Heroes / No Spoilers
I’d been warned by those who’ve seen more of Heroes than I have (as of tonight, the series’ debut on British terrestrial TV, that would be more than two episodes) that it doesn’t really kick in until the end of the second episode. They weren’t kidding, though I enjoyed the ride up to the ohmigod cliffhanger they’d talked about. An airy, measured (the Mrs would say slow) pace, really interesting characters, and decent writing (a little hung up on its themes here and there, maybe – but for every character who banged on about their destiny, there was one who was just caught up in the sometimes brutal realities of the life they’re stuck with now).
There have been a heap of comics that pose the question “What would it really be like if someone woke up in the real world with superpowers?”, but it’s refreshing to see a TV show telling this story for the first time. What’s more promising is that the writers haven’t just rested on that alone for the concept: there’s clearly loads more going on, and many more stories to tell besides those of the characters dealing with their new abilities – which would almost certainly have become tedious before very long.
I’m pleased that I’ve enjoyed it as much as my friends who’ve seen it thought I would. I’m just going to have to keep my lug-holes shut now, to make sure nobody spoils any of it for me.
Which brings me to Harry Potter (NO SPOILERS!). We saw new movie The Order of the Phoenix last week, which I hugely enjoyed. This book is the first I hadn’t even attempted to read, so I came to the film totally fresh. The book before, The Goblet of Fire, I tried to read about a dozen times, but I could never get past the teeth-grindingly dull Quiddich World Cup at the beginning. Now, since seeing the new film and witnessing the release of the final book, I’ve been faced with a difficult decision: read books six and seven before the next film and so get up to speed, or don’t read them, enjoy the films for what they are, but spend the next three plus years trying not to find out what happens to Harry in the end.
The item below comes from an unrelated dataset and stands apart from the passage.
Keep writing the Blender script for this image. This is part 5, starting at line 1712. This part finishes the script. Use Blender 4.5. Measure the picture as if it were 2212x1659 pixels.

I should point out I’m not hugely bothered. The HP stuff is fun, on the whole, but the books are generally turgid: I just can’t get behind either JK’s clunky prose or the evident love of the author for the world she’s created. It’s a rod for her own back, really. I can’t imagine for a minute the HP books became the phenomenon they are because she’s a good writer; their success, I’m sure, is down to a mix of the hugely detailed world of Hogwarts and some inexplicable mass delusion of the part of the reading public. (I honestly believe that there is a similar drive behind both the fervour surrounding Potter and the national meltdown following the death of Princess Di. They are, to me, equally inexplicable in any rational sense, but both tap into some desperate society-wide infantilism: eager dreams of a world in which you can learn to be a wizard, and the terrible mourning over the death of a magical princess. But anyway…)
I get the feeling the wordcounts for the Potter books spiralled out of control not just because her editors were too scared to dare tell JK to write more concisely (or, heaven forbid, just better), but also because JK’s confidence in her own abilities was not so great as to avoid cramming in every little detail of her world, again and again, in every book, just to cover all bases with regards to what people may have liked before.
Anyway, I digress. I think that diatribe makes my decision a bit easier. I shall not bother with the books (I’m knee-deep in du Maurier at the moment, and I’d rather spend my precious reading time with her at the moment), and I’ll just wait for the movies. In the meantime, having the ending spoiled would be irksome, but not the end of the world.
I know about Dumbledore in book six, by the way.